Un troisième organisme mi'kmaq, la Ktaqamkuk Mi'kmaq Alliance (KMA), voit le jour en 2002. Son objectif consiste à mettre en valeur les intérêts de ses membres sur les plans socio-économique, culturel et éducatif. Cet organisme s'oppose aux efforts de la Federation of Newfoundland Indians qui visent la formation d'une bande sans assise territoriale. Il préfère plutôt une entente favorisant la constitution de réserves. Selon la KMA, cette approche pourrait assurer que tous les Mi'kmac soient sur un même pied d'égalité avec ceux de la réserve Miawpukek de Conne River. Tous les habitants des réserves seraient alors admissibles aux programmes et services offerts par le fédéral.

Les revendications territoriales

Les revendications territoriales présentées aux gouvernements fédéral et provinciaux par les peuples autochtones cherchent à garantir leurs droits sur des terres et des ressources exploitées dans le passé, et qu'ils n'ont jamais cédées à qui que ce soit. La revendication territoriale est un document officiel. Les négociations qui s'y rattachent progressent lentement, et peuvent durer des années voire des décennies. Les groupes qui la soumettent doivent prouver l'appartenance de leurs ancêtres à une collectivité ayant occupé un territoire précis avant l'arrivée des colons européens. Ils doivent aussi confirmer qu'ils ne l'ont jamais légalement cédé aux colons ou aux gouvernements qui se sont succédé.
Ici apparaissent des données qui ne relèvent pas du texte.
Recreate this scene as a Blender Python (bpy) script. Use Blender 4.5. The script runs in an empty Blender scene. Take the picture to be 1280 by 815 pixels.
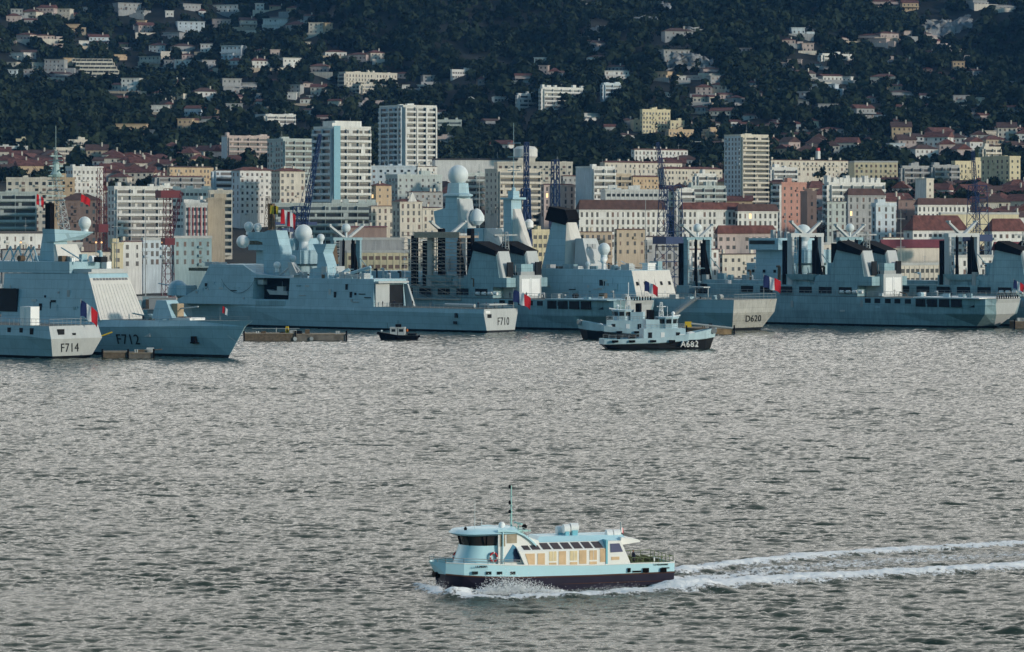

Dès que la revendication territoriale est réglée, les groupes autochtones reçoivent notamment un titre foncier, des droits de pêche et de trappe et une indemnisation.

En 1980, le conseil de bande de Conne River présente au nom de 1400 Mi'kmaq une revendication territoriale sur des terres situées dans les régions centrale et méridionale de l'île de Terre-Neuve. En 1986, les gouvernements fédéral et provincial la rejettent, car il s'agit de prouver hors de tout doute raisonnable que les Mi'kmaq ont vécu sur ce territoire avant la venue des colons européens. Ottawa a prolongé toutefois le financement des recherches à ce sujet, permettant au conseil de bande de poursuivre ses efforts en vue d'une revendication territoriale.